The Treasury routes the payment. The Fed settles it. Your bank posts it. Each handoff operates on its own schedule, which is why a refund can show as “sent” from the IRS while your bank account still shows nothing, a gap explained fully in federal payment timing.
What Delays the IMF and Holds Your Refund Back
The IMF places your return into a review hold whenever specific conditions are flagged during the settlement analysis. The most common holds follow a precise set of internal rules. Returns claiming the Earned Income Tax Credit or Additional Child Tax Credit are held by law under the PATH Act until mid-February each year, even if you filed in January. The IRS refund delay guide documents the specific statutory basis for this hold.
Transaction Code 570 appearing on your transcript means the IMF has flagged your account for “Additional Action Pending.” This does not mean you are being audited. It typically means the system found a mismatch between what you reported and what a third party reported, or that an identity verification check is in progress.
The account will not move to Code 846 until the Code 570 condition clears. The full operational details of this hold are covered in the IRS Code 570 guide.

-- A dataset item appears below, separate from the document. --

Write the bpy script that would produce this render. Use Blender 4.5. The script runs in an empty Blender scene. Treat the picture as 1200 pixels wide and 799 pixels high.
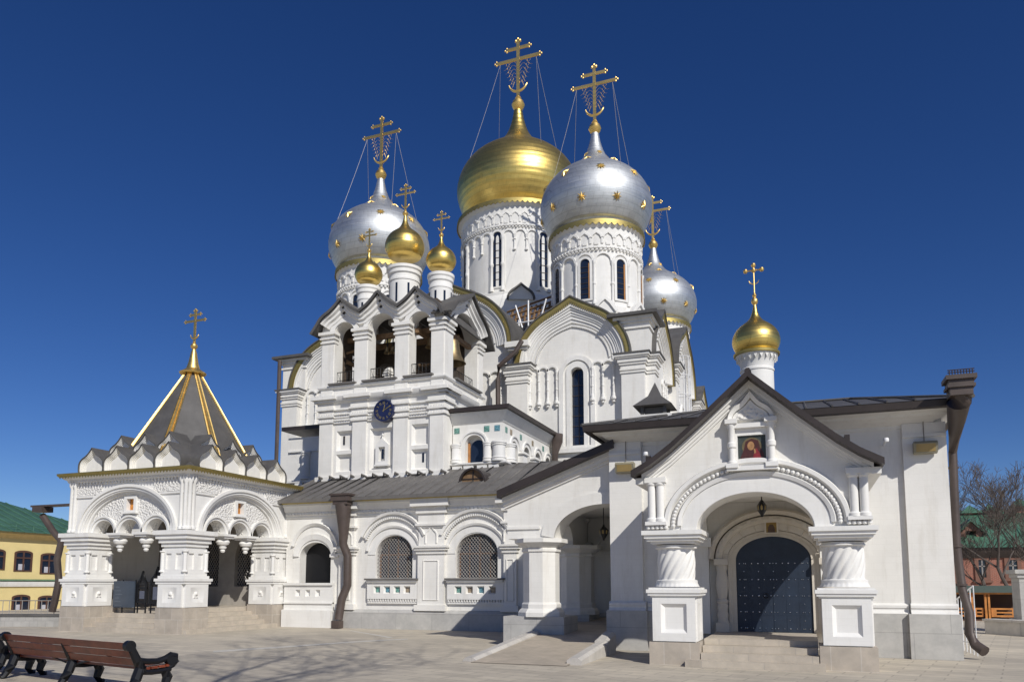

Returns filed on paper bypass the electronic intake queue entirely and enter a manual transcription process before they ever reach the IMF.
The IRS’s own processing guidelines acknowledge that paper returns take significantly longer, often six to eight weeks under normal conditions, because they must be manually keyed into the system before any automated IMF processing begins.
If you filed on paper, your cycle code will appear on your transcript only after that manual transcription step is complete. Understanding your refund timeline is critical for setting accurate expectations here.
After the PATH Act hold lifts, daily account holders typically see their Code 846 appear and their deposit post within one to two business days of their next IMF processing cycle. Weekly account holders wait until the Thursday processing run.
This is the precise mechanical reason why two people who filed on the same day can receive their refunds on different days, their account types, their cycle codes, and their specific hold conditions are all different variables inside the Individual Master File. If you filed and are still waiting, checking refund status through your IRS online account is the most accurate tool available.
What You Should Do Now
- Log in to your free IRS account and access your tax transcript. Locate your eight-digit cycle code and identify the last two digits to determine whether you have a daily or weekly processing account.
- Look for Transaction Code 846 on your transcript. If it is not present, your refund has not been authorized yet regardless of what the refund tool shows.
- If you see Transaction Code 570, do not call the IRS immediately. Wait one full processing cycle typically one week, to see if the hold clears automatically. If Code 570 remains after two full cycles without a corresponding notice in the mail, contact the IRS at 1-800-829-1040.
- Verify your direct deposit banking information is correct inside your IRS account. A refund sent to a wrong or closed account is governed by specific retrieval rules, detailed at wrong bank account procedures.
- Bookmark the official IRS refund tool and check it no more than once every 24 hours. The system updates once per day, and checking more frequently does not accelerate your Individual Master File processing cycle.